会社の存続の為に、敢えて数名の方に退職を願うこと。いわゆる整理解雇を行う事を決断しました。
それ以外に会社の未来はないと判断したのです。

整理解雇を行う場合には、注意すべき事があります。
人を切るのは聖域であり、つまり最後であるべき。それ以前に雇用存続の為にあらゆる手を打つことが求められます。いわゆる、≪整理解雇の4要素≫と言われているものです。
その4つの要素とは・・
1.人を辞めさせなければいけない程、事業が逼迫しているのか ≪人員整理の必要性≫
2.人を辞めさせる前にあらゆる手を打ったのか ≪解雇回避努力≫
3.その辞めさせる人を選んだ合理的な理由があるのか ≪被解雇者選定の合理性≫
4.従業員の理解を求める為に充分な対応を行ったか ≪解雇手続きの妥当性≫  です。

今回の事案の場合1の会社業績、及び2に関しては充分に会社として事前に手を打ってきていたため問題になる事はありませんでしたが、選んだ対象者A氏が、『会社の放漫経営に関して従業員すべてに詫びを入れてくれ』との条件を出してきました。
『自分は会社の犠牲となるので、書面で詫び状を残してくれ』との依頼です。

今回の解雇対象となったA氏は、弁が立つために、従来からその上長役職者も彼の管理には苦労をしていました。
ライン生産に従事しており、他のラインへの応援変更にも『腰痛があるから』という個人的な理由を押し通し、上長の指示に反論し、柔軟な人員の異動に対応をしてくれない方でした。
さらに、感情的になりしばしば他の人とも衝突することがある方。
会社側から見れば会社秩序を乱す人であり、対象者にその方を選んだ合理性は十分にあります。

しかも今回は会社の経営判断からライン自体が統廃合され、従来A氏が従事してきたラインが無くなったのです。
中小企業であれば、新たにその方を雇用する為の部署を設ける事は困難な事であり、3においても決して問題はないと思われます。

企業秩序を乱すという点から、繰り返し対峙して指導を行い、反省文などを書かせる懲戒処分を行っていれば≪整理解雇≫と共に≪普通解雇≫の要件での解雇を行う事が可能でしたが、私が関与した時には、長年そのような資料作りを行ってきていない状況でした。
代表者の方に『資料を作り、普通解雇の要件でも対応可能である事』を薦めましたが、今回は一本で行きたいとのはっきりとした意向が有り、最終的に整理解雇での対応となりました。
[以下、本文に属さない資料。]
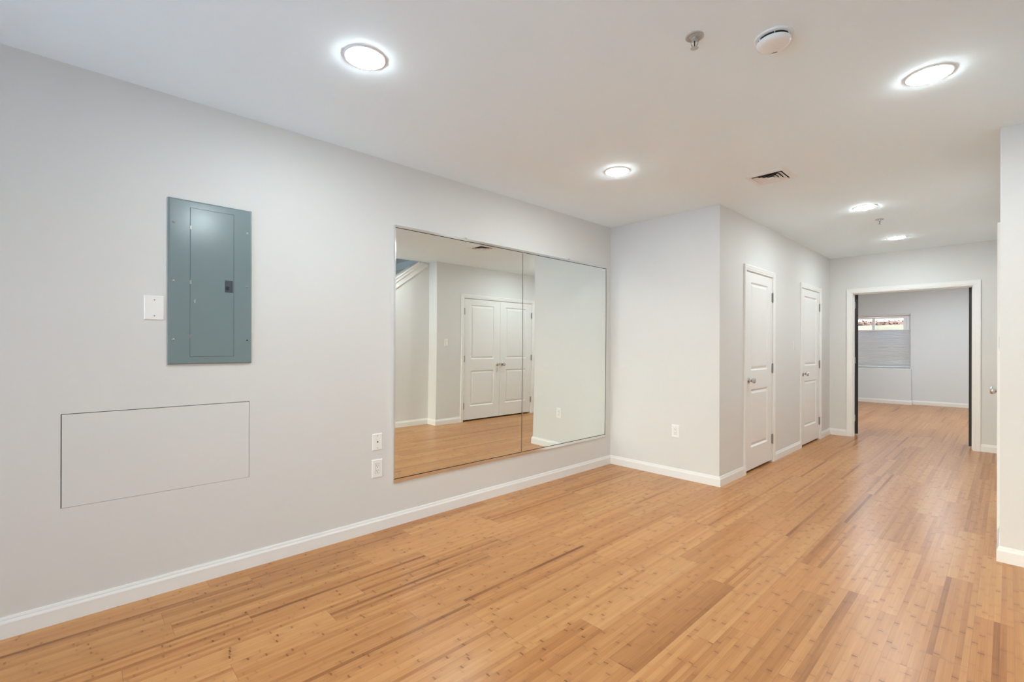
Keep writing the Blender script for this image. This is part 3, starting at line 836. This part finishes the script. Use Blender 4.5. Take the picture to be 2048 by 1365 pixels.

例え4要素の4つ目で、充分な対応を取るべきとしても、会社としてはA氏の依頼を飲むことは出来ません。
後々不当解雇での民事上の争いが生じた場合、その証拠として使われる可能性が高いからです。
何回かの交渉の後、退職勧奨 ≪条件を上積みする事で退職届を提出してもらう事≫ には結局応じなかったのですが、会社は上乗せ条件として誠意を示し、本来解雇の場合は支払わない有給休暇を買い取り、解雇予告手当とともに現金で手渡しました。
この時、本人の署名、捺印をした受領証はしっかりと貰う事が大切です。
解雇について解雇予告手当の支払いがなされていれば、例え元従業員に労働基準監督署へ駈け込まれても労働基準法上は法にのっとっている為、何らお咎めはありません。同時に本人が解雇を認めたことの証拠にもなりますから。

その方が辞めてやがて2ヶ月、まだ安心はできません。どんなに十分に対応したと思っていても、不当解雇での民事の争いが起こらないとは言い切れないのです。これが解雇のリスクと言えます。